Each line from the start of the data below through the one containing "BY, 0.0), M_breast))" must be reproduced exactly.

**DATA PROVIDED:**
>>>

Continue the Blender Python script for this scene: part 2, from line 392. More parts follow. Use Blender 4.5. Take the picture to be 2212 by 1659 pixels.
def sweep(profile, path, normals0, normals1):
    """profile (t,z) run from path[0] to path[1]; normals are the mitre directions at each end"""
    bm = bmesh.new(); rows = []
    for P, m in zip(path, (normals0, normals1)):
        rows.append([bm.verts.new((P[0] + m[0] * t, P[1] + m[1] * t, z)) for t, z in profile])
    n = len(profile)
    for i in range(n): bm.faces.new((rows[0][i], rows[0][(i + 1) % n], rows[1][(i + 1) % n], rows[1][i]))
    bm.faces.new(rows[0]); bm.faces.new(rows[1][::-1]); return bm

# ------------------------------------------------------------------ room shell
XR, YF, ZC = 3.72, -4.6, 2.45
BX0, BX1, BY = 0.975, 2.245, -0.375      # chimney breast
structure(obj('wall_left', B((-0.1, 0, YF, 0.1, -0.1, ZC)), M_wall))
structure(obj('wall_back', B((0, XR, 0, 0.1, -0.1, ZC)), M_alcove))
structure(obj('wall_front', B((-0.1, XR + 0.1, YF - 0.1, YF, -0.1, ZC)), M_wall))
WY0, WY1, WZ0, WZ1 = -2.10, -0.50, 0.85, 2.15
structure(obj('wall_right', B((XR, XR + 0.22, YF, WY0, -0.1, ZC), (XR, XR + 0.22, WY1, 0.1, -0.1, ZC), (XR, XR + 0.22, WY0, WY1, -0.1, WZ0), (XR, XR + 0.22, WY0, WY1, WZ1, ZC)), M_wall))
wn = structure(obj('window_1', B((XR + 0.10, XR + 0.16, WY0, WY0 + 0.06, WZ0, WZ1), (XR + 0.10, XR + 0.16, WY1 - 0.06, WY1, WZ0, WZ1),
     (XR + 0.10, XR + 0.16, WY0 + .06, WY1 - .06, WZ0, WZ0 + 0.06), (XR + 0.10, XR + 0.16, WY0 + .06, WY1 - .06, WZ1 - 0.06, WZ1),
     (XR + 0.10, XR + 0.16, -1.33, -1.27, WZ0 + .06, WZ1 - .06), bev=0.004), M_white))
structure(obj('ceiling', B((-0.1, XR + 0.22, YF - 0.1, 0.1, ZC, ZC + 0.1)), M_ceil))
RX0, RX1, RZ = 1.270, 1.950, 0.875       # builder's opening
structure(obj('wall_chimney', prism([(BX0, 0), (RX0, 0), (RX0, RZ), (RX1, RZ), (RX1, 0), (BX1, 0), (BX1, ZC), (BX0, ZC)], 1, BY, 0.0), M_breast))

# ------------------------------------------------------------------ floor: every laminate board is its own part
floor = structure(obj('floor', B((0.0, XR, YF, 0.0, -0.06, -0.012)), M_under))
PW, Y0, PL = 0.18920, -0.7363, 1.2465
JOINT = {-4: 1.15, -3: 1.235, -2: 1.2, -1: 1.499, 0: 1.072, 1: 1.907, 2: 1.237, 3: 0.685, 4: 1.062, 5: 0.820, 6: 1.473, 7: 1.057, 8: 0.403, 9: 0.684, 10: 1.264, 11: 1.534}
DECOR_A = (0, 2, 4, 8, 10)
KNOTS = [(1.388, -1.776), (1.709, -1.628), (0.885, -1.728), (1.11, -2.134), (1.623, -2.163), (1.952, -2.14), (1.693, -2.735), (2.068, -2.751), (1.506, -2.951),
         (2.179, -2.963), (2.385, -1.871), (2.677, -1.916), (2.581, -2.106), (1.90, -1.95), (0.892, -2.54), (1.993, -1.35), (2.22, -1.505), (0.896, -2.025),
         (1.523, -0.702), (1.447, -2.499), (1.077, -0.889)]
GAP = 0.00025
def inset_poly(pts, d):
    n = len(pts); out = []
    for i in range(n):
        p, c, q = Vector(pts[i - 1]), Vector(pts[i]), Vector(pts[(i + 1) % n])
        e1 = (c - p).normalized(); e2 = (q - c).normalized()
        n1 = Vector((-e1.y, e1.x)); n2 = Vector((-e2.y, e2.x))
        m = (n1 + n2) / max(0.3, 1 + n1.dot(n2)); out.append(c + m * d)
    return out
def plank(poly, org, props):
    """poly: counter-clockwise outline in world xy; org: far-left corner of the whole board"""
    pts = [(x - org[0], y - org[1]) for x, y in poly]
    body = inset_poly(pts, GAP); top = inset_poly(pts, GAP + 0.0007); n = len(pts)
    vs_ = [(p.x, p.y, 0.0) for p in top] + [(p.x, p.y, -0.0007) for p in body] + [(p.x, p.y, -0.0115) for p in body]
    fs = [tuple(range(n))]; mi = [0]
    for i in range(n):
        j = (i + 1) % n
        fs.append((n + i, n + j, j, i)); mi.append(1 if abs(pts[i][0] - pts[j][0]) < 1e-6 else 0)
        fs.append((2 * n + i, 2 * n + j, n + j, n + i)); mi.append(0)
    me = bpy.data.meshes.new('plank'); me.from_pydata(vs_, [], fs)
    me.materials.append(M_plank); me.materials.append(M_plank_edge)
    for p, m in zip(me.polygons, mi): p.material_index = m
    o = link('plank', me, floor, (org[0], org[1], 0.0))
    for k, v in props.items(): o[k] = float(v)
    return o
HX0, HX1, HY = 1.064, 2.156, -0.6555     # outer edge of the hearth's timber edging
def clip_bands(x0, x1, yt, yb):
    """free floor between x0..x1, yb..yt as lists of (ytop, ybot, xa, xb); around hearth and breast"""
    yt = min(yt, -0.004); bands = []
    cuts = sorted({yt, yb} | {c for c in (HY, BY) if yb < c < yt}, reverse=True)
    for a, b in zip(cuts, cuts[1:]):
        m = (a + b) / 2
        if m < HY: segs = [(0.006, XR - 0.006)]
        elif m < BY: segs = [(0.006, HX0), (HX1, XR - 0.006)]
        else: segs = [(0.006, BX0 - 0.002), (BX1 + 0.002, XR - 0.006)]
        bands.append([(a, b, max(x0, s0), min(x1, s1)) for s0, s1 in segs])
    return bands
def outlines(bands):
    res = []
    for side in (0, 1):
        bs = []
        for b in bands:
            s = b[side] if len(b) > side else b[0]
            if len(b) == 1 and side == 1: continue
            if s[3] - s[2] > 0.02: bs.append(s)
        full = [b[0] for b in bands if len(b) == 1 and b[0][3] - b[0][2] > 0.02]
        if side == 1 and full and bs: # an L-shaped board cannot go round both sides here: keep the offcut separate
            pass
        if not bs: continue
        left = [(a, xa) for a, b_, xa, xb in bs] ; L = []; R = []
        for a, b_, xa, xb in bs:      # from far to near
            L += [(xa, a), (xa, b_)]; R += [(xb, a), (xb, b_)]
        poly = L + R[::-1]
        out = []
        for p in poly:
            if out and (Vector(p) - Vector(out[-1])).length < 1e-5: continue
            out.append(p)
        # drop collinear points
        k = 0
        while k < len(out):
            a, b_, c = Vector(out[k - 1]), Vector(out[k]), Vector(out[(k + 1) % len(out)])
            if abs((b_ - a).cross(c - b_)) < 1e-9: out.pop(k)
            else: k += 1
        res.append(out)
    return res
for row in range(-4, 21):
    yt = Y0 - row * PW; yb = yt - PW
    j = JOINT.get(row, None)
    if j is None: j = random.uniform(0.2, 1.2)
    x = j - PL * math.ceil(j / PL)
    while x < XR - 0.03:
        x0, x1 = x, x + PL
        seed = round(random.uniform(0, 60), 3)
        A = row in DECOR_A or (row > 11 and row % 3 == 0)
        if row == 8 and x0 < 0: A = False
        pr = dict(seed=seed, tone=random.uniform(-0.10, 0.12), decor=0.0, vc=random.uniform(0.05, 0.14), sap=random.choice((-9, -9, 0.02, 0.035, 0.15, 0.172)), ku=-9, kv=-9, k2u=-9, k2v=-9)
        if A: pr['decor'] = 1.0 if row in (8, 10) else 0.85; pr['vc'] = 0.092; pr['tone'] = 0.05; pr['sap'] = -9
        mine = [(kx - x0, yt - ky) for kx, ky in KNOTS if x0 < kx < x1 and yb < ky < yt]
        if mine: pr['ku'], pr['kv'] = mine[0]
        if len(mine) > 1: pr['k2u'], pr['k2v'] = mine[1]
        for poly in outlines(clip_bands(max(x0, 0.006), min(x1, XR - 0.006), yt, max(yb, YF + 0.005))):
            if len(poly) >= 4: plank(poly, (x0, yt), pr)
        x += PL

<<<

**PROBLEM SOLUTION:**
Continue the Blender Python script for this scene: part 2, from line 392. More parts follow. Use Blender 4.5. Take the picture to be 2212 by 1659 pixels.
def sweep(profile, path, normals0, normals1):
    """profile (t,z) run from path[0] to path[1]; normals are the mitre directions at each end"""
    bm = bmesh.new(); rows = []
    for P, m in zip(path, (normals0, normals1)):
        rows.append([bm.verts.new((P[0] + m[0] * t, P[1] + m[1] * t, z)) for t, z in profile])
    n = len(profile)
    for i in range(n): bm.faces.new((rows[0][i], rows[0][(i + 1) % n], rows[1][(i + 1) % n], rows[1][i]))
    bm.faces.new(rows[0]); bm.faces.new(rows[1][::-1]); return bm

# ------------------------------------------------------------------ room shell
XR, YF, ZC = 3.72, -4.6, 2.45
BX0, BX1, BY = 0.975, 2.245, -0.375      # chimney breast
structure(obj('wall_left', B((-0.1, 0, YF, 0.1, -0.1, ZC)), M_wall))
structure(obj('wall_back', B((0, XR, 0, 0.1, -0.1, ZC)), M_alcove))
structure(obj('wall_front', B((-0.1, XR + 0.1, YF - 0.1, YF, -0.1, ZC)), M_wall))
WY0, WY1, WZ0, WZ1 = -2.10, -0.50, 0.85, 2.15
structure(obj('wall_right', B((XR, XR + 0.22, YF, WY0, -0.1, ZC), (XR, XR + 0.22, WY1, 0.1, -0.1, ZC), (XR, XR + 0.22, WY0, WY1, -0.1, WZ0), (XR, XR + 0.22, WY0, WY1, WZ1, ZC)), M_wall))
wn = structure(obj('window_1', B((XR + 0.10, XR + 0.16, WY0, WY0 + 0.06, WZ0, WZ1), (XR + 0.10, XR + 0.16, WY1 - 0.06, WY1, WZ0, WZ1),
     (XR + 0.10, XR + 0.16, WY0 + .06, WY1 - .06, WZ0, WZ0 + 0.06), (XR + 0.10, XR + 0.16, WY0 + .06, WY1 - .06, WZ1 - 0.06, WZ1),
     (XR + 0.10, XR + 0.16, -1.33, -1.27, WZ0 + .06, WZ1 - .06), bev=0.004), M_white))
structure(obj('ceiling', B((-0.1, XR + 0.22, YF - 0.1, 0.1, ZC, ZC + 0.1)), M_ceil))
RX0, RX1, RZ = 1.270, 1.950, 0.875       # builder's opening
structure(obj('wall_chimney', prism([(BX0, 0), (RX0, 0), (RX0, RZ), (RX1, RZ), (RX1, 0), (BX1, 0), (BX1, ZC), (BX0, ZC)], 1, BY, 0.0), M_breast))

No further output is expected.